Sunday, June 6, 2010

All the biggies: feminism, motherhood, environment, food

A review of Elisabeth Badinter's Conflict: The Woman and the Mother on the NYTimes caught my eye because it reminded me of a post on the Racialious blog I read a few weeks ago. Both say that certain modern trends imply that women should return to their traditional domestic roles.

Badinter is a French academic. I hadn't heard of her before but it seems she has a significant body of work criticizing (evaluating?) feminism. She previously wrote that feminists are undermining themselves by popularizing the notion of women as victims.

But I want to focus on a point in her latest book, which takes up the issue of motherhood in modern times. She writes that the green and natural movement erodes the gains of feminism. It pressures women abandon modern inventions that have eased childrearing for old, labor-intensive ways.

From the New York Times:
But Ms. Badinter thinks that new social pressures are hard for many women to resist. The “green” mother, she says, is pushed to give birth at home, to refuse an epidural as the reflection of “a degenerated industrial civilization” that would deprive her of “an irreplaceable experience,” to breast-feed for both ethological and environmental reasons (plastic baby bottles) and to use washable rather than disposable diapers — in other words, to discard the inventions “that have liberated women.”

 This reminded me of criticism leveled by feminists against advocates of the food reform and sustainable agriculture movement. Michael Pollan, the figurehead of the food reform movement, is criticized for being alienating working women and women of color.

This comes from Racialicious:
First, Pollan and others situate the current state of American consumption in a patriarchal paradigm. These writers speak about a disappearance of food culture that for the most part accompanies male privilege. For example, Pollan, in an article for the New York Times on cooking and entertainment aptly titled “Out of the Kitchens, Onto the Couch,” explores the relationship between second-wave feminism and the gender politics of cooking. He argues that Betty Friedan’s The Feminine Mystique convinced women to regard their housework, specifically cooking, as drudgery. Friedan did not, in fact, construct this sentiment herself; she merely observed the existent trends in white women’s attitudes about food and housewifery. Pollan goes on to describe how Julia Child inspired his mother and other women like her, empowering them to channel their creativity into the kitchen. This is apt praise for the lively and engaging cook, but can Pollan not drive home the point that Americans need to cook more often without guilting American feminists?
Feminists and progressive people like to talk about the overlaps among their passions. And I agree too that there are many, not just the issues, but the people in one camp have overlapping interests. There are, I think, obvious intersections among feminism, environmental movement, organized labor, ethnic movements, and other social justice movements. I think my readers are well-informed about these intersections.

Both these critiques really resonate with me, not because I'm denouncing the benefits of reusable diapers or fruit and vegetables, but because they show an ugly reality. People who call themselves feminists or progressives or generally working to help people don't always agree. There are dividing lines.

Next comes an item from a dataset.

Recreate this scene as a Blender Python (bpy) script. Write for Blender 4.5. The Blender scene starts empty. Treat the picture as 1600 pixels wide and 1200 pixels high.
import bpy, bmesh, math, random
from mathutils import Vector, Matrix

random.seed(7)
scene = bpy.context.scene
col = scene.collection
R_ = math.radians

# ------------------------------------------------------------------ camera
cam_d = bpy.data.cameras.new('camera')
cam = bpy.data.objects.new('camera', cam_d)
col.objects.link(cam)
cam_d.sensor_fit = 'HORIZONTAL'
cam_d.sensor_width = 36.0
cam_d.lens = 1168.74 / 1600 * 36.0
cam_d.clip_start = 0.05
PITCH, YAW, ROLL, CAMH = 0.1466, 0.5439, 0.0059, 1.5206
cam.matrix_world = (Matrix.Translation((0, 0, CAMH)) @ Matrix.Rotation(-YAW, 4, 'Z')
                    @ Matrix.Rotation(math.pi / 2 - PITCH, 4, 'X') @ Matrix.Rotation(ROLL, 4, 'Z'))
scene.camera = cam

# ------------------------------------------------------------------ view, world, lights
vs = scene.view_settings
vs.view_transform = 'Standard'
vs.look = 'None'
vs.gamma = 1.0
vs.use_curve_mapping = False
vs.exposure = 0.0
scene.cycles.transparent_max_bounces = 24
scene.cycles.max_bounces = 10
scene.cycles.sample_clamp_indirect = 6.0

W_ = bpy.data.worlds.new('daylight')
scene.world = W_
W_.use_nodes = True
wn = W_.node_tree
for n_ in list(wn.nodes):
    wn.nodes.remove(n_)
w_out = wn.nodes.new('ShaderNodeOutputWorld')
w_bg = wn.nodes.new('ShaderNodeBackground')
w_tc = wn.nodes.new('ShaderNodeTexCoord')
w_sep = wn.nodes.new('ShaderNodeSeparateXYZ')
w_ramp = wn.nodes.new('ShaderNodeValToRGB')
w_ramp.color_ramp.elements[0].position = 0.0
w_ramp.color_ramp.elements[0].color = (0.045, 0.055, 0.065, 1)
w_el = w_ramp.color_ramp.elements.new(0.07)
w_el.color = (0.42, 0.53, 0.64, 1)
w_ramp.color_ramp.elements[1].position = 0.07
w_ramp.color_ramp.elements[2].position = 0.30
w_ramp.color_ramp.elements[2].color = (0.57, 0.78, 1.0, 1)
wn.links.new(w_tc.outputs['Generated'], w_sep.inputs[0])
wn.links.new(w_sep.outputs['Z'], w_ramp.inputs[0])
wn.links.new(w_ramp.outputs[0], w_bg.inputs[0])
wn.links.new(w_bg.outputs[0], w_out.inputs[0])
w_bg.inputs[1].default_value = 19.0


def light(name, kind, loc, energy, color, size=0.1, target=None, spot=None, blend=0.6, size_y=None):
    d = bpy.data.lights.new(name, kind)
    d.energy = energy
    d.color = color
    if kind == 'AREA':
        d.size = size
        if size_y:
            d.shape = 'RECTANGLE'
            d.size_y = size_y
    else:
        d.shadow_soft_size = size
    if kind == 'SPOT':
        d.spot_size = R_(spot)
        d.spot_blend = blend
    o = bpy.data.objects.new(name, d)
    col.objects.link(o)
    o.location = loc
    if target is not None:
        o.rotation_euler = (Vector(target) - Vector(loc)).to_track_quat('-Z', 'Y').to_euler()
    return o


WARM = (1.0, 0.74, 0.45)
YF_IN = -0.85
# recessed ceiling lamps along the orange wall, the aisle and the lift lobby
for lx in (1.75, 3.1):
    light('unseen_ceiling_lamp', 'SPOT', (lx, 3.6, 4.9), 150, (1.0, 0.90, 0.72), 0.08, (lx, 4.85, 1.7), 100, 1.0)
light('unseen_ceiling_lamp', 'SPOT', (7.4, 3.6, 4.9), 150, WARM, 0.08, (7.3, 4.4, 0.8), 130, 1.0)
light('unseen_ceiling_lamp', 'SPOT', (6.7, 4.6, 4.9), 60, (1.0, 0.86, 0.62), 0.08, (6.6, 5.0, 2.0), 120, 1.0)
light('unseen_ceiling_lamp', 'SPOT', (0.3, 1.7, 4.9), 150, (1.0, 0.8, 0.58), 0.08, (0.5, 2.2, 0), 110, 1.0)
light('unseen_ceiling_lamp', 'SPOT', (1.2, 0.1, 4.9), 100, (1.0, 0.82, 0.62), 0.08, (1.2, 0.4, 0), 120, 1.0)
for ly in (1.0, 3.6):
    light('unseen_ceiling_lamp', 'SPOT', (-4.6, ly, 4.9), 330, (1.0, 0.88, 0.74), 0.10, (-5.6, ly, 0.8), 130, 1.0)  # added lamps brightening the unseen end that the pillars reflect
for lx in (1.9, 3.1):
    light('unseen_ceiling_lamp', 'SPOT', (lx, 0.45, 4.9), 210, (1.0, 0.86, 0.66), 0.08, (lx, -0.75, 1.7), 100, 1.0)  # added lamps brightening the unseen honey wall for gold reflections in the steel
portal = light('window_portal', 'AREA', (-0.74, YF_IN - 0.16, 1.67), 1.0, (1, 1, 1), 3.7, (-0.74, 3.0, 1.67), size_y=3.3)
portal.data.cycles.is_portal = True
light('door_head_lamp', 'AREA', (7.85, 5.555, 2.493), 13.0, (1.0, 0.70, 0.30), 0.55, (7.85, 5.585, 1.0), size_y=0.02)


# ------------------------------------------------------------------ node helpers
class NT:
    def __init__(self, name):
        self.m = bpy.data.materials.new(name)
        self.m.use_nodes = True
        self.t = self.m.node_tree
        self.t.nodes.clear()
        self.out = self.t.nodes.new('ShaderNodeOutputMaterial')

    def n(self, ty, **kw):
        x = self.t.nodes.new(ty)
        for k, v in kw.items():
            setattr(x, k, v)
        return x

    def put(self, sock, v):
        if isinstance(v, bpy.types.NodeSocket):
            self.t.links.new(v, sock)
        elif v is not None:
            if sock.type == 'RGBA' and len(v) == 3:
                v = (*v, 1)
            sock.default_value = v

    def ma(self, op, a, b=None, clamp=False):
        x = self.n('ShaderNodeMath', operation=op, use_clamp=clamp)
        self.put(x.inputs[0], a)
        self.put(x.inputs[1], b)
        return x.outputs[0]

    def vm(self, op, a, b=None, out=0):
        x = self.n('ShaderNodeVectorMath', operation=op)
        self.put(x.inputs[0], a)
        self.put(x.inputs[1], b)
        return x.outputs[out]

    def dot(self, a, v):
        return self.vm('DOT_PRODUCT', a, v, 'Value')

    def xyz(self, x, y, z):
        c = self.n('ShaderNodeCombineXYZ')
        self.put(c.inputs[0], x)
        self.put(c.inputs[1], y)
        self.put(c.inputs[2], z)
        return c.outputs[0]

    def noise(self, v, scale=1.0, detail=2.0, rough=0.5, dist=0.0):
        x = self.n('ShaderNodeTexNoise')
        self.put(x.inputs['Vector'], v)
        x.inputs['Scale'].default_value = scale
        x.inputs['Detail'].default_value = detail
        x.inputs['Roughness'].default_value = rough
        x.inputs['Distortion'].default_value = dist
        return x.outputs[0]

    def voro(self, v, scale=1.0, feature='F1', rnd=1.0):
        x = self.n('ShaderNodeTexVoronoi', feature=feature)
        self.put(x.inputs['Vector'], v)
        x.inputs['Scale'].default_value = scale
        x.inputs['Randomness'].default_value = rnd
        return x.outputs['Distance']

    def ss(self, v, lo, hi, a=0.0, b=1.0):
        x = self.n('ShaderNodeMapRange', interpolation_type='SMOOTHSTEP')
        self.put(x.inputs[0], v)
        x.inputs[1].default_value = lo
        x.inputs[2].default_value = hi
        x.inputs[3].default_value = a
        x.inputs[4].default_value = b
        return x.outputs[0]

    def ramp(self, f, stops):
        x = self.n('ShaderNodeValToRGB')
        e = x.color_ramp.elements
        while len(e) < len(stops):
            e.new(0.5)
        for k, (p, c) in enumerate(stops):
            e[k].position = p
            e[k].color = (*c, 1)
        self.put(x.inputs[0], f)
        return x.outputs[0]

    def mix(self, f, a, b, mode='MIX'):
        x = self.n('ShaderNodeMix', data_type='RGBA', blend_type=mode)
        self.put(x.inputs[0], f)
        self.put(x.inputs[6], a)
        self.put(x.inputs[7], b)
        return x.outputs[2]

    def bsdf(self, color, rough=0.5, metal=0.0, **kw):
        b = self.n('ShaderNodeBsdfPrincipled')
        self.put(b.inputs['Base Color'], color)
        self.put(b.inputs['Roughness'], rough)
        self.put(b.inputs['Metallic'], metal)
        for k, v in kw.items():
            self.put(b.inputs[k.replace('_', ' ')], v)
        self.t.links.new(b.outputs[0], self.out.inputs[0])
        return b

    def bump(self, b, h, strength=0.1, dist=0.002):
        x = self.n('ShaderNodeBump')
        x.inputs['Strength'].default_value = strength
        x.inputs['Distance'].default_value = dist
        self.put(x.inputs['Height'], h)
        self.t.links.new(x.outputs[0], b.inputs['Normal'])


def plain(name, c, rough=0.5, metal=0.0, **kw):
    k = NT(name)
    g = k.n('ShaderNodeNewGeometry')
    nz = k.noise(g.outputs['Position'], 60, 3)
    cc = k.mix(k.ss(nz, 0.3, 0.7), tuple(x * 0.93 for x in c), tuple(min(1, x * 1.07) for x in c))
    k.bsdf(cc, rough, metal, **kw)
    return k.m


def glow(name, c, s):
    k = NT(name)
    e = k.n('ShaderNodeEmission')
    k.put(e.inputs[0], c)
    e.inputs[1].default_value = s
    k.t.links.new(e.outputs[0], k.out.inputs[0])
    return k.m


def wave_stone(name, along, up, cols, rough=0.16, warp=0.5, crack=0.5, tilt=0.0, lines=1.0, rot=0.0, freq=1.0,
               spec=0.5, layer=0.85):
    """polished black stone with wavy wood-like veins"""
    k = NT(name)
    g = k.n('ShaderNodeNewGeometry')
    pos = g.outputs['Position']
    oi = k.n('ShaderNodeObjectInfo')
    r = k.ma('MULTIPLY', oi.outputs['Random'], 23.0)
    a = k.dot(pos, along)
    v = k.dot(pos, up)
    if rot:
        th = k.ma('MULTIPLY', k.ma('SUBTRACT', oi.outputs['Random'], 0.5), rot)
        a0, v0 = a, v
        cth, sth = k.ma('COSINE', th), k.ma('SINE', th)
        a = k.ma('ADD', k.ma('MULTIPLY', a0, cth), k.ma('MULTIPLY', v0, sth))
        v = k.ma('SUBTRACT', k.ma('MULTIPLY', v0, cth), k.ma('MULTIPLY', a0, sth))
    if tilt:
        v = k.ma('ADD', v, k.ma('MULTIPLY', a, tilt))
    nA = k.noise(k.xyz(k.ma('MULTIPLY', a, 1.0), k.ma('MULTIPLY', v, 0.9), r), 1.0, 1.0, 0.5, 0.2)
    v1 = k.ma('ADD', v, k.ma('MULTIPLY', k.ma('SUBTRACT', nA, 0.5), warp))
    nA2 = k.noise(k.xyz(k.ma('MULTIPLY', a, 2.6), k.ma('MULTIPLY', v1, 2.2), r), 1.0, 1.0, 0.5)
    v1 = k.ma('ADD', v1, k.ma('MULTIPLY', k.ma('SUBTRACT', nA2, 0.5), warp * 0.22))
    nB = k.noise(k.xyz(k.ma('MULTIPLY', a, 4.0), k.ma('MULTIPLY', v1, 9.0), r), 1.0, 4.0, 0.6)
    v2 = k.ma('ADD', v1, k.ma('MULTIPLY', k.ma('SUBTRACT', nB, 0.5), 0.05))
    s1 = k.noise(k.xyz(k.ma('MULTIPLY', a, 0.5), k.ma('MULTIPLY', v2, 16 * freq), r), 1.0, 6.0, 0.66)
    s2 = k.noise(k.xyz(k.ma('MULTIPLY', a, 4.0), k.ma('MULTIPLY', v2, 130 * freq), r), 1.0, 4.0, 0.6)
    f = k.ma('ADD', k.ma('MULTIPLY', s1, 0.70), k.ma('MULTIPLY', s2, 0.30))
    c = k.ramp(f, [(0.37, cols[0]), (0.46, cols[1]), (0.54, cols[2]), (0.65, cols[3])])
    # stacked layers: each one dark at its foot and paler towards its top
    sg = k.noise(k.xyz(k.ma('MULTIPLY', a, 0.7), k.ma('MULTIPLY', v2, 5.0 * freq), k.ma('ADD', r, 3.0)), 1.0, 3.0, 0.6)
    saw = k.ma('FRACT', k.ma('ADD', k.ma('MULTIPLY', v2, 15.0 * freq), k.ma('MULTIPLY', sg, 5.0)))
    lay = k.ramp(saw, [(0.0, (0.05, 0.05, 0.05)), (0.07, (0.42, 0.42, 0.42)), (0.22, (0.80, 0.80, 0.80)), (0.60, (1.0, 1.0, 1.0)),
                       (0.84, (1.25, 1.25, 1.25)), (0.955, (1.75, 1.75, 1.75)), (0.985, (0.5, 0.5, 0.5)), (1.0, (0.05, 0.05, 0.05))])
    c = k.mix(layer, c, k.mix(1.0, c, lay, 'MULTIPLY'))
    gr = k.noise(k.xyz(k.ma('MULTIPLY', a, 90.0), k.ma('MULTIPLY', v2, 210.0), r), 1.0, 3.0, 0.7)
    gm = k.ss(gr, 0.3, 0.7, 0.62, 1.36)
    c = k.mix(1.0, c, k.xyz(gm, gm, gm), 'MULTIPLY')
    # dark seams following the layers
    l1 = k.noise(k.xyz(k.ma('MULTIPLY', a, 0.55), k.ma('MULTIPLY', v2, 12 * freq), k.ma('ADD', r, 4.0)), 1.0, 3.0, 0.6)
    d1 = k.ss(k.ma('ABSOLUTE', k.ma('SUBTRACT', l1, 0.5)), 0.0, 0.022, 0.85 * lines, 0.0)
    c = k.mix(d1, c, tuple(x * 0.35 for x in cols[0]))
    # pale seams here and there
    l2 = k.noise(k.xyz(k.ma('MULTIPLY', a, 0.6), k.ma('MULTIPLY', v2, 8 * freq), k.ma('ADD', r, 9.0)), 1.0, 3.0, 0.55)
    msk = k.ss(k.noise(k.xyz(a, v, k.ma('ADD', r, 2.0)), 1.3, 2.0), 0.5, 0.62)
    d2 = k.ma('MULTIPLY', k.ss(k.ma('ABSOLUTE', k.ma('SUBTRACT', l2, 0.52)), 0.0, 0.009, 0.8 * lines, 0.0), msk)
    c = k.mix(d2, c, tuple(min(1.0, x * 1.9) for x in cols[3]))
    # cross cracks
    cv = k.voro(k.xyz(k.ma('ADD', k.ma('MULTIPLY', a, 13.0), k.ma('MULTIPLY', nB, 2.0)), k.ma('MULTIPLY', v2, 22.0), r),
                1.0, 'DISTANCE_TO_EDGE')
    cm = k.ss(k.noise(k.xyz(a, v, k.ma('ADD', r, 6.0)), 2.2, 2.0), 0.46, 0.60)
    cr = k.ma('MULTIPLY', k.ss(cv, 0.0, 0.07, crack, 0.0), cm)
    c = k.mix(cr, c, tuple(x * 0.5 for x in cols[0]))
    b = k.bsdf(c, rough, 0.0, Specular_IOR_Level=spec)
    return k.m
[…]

It made me happy to see vocal feminists of color voiced their criticism of other progressive movements. I think sometimes there's an implicit assumption that feminists are uncritical of activists in other progressive areas. But this isn't entirely true. I care about the environment and about eating better, but not as much as I care about some other feminists issues. That's why I was the co-chair of Women's Council. Though I worked extensively with other progressive and racial ethnic groups on campus, I had one focus where I directed most of my attention.

You could argue that Michael Pollan doesn't want only women to return to the kitchen but both men AND women to cook but the truth is also that women are still the one who do most of the housework. So when you say, "go make (a nutritious) dinner (of locally grown, organic produce that will bring together your whole family)", it's women that are heading back into the kitchen.

In the end, I think both Badinter and Michael Pollan and the food reform movement hit on the same point: women are judge by society, by other women, by themselves on how they raise their children, be it the food they eat or the diapers  wear.